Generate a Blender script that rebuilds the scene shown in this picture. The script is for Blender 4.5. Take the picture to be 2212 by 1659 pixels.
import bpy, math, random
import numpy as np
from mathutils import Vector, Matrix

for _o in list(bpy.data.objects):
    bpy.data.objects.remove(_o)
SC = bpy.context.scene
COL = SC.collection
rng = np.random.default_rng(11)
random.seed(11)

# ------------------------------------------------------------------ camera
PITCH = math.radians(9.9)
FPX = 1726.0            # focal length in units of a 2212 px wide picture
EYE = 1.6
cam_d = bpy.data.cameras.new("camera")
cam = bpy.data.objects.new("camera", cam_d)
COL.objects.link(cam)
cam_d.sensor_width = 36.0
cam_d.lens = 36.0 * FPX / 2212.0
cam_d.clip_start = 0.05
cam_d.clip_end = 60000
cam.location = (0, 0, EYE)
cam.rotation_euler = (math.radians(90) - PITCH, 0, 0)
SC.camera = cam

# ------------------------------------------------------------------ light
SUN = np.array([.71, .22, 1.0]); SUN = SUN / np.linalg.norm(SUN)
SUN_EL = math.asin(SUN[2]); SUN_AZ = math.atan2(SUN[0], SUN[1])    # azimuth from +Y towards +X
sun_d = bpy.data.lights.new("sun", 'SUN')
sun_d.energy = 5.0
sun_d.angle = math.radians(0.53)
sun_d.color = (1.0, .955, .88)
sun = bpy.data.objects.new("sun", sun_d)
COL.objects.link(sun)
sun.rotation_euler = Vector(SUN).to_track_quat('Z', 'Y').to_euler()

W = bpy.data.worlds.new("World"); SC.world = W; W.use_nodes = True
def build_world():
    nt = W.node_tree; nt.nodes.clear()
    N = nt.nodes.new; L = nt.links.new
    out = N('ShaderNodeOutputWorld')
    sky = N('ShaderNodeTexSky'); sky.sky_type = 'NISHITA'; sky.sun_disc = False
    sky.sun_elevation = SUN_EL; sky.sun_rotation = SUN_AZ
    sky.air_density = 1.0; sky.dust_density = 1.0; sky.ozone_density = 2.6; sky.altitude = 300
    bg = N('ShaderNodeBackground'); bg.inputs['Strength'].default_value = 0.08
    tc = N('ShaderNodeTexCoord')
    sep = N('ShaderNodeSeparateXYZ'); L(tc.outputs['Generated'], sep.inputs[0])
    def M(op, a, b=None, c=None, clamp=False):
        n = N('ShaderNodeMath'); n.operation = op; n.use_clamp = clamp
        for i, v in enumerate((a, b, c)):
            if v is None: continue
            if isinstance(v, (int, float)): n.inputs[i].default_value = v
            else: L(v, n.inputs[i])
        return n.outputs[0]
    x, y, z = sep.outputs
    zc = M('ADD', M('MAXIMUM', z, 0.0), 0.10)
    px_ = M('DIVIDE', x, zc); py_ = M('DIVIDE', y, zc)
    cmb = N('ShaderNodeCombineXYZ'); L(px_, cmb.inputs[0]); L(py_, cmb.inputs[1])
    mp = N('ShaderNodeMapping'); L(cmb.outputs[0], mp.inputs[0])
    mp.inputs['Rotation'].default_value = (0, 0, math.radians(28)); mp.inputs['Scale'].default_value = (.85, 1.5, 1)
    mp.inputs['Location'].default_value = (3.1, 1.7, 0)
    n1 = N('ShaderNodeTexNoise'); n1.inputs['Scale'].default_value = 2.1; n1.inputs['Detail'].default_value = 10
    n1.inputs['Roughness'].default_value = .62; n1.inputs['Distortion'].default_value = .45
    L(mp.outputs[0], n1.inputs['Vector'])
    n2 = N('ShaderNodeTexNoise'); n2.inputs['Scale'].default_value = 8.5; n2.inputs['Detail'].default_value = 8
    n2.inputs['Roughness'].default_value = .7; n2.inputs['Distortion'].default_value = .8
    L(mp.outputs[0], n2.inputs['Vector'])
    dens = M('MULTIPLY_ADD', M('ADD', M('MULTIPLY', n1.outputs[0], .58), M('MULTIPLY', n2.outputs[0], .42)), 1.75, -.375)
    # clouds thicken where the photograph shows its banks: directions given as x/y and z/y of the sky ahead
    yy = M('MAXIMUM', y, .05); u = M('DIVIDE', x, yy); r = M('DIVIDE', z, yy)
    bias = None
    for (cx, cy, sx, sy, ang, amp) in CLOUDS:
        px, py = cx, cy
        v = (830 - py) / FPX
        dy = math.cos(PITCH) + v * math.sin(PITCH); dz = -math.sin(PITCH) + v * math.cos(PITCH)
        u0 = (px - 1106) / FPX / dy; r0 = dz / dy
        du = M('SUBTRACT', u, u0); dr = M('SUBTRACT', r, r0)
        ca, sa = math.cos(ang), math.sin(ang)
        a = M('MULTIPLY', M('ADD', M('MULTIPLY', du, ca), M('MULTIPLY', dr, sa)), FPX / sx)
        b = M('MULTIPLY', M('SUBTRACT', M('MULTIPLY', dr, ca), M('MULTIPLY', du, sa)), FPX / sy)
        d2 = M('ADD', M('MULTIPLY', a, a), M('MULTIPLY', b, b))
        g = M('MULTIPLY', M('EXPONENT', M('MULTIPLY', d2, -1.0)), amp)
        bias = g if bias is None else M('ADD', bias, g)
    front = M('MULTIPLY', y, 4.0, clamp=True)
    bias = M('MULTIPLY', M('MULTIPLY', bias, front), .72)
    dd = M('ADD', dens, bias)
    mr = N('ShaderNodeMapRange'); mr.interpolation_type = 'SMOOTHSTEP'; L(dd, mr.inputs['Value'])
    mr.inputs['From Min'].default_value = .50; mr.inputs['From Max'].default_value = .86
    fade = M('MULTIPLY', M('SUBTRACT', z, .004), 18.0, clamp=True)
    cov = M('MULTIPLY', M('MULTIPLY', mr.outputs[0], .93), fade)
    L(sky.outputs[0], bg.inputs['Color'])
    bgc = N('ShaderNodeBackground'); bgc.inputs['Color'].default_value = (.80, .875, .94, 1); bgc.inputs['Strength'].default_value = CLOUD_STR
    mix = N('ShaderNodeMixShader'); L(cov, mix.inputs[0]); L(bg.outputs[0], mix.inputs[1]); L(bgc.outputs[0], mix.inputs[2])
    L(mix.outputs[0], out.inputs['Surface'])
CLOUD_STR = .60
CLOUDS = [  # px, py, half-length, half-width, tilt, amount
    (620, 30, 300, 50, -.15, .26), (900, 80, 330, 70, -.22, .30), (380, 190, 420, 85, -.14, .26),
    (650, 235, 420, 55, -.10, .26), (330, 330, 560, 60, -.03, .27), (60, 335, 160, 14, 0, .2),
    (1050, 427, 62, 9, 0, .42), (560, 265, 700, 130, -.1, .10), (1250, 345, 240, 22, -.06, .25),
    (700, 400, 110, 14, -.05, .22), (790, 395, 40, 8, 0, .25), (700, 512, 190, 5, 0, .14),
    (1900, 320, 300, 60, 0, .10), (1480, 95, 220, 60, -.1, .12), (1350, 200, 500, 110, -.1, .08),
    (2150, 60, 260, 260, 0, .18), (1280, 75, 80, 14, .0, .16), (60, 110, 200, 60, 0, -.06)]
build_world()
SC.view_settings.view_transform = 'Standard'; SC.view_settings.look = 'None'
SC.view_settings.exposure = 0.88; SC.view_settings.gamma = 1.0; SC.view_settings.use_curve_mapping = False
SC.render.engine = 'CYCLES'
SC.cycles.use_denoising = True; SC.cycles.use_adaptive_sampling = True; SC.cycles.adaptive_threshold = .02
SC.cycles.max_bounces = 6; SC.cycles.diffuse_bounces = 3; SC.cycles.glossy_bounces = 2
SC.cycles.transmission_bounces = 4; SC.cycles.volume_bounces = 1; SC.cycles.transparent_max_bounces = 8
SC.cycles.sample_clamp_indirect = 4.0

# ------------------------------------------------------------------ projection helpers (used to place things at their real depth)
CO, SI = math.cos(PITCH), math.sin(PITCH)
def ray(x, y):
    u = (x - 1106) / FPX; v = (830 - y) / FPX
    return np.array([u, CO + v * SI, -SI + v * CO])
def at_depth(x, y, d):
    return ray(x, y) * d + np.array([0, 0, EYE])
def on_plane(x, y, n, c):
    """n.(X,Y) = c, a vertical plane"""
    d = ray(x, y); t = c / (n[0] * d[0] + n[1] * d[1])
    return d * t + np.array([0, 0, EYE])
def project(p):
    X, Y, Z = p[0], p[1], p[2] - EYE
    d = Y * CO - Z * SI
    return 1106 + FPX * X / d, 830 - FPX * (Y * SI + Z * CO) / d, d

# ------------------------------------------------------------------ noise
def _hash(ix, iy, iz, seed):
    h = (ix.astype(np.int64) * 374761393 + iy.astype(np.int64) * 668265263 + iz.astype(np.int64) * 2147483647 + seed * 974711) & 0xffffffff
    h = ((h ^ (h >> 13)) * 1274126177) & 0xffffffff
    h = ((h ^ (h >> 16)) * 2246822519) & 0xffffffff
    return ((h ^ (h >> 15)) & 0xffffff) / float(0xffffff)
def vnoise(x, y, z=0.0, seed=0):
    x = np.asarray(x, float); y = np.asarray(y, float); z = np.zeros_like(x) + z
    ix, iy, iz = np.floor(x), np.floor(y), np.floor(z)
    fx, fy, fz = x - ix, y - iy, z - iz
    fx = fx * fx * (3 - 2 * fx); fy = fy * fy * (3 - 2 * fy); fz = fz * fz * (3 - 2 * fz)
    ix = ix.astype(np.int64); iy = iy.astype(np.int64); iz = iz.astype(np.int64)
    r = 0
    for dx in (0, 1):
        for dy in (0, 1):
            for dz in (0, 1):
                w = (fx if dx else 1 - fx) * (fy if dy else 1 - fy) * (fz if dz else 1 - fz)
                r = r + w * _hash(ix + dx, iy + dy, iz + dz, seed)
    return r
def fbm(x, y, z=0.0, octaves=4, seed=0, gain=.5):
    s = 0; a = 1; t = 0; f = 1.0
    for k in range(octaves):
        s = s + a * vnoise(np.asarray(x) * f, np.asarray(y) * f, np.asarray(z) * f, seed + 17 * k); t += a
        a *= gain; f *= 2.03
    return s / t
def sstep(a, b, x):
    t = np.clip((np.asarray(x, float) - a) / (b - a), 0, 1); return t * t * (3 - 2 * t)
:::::
*EXERCISE INSTRUCTIONS*: Look above and repeat, character for character, the lines from the first one to the line with "from mathutils import Vector, Matrix", counting both.

*SOLVED PROBLEM*:
Generate a Blender script that rebuilds the scene shown in this picture. The script is for Blender 4.5. Take the picture to be 2212 by 1659 pixels.
import bpy, math, random
import numpy as np
from mathutils import Vector, Matrix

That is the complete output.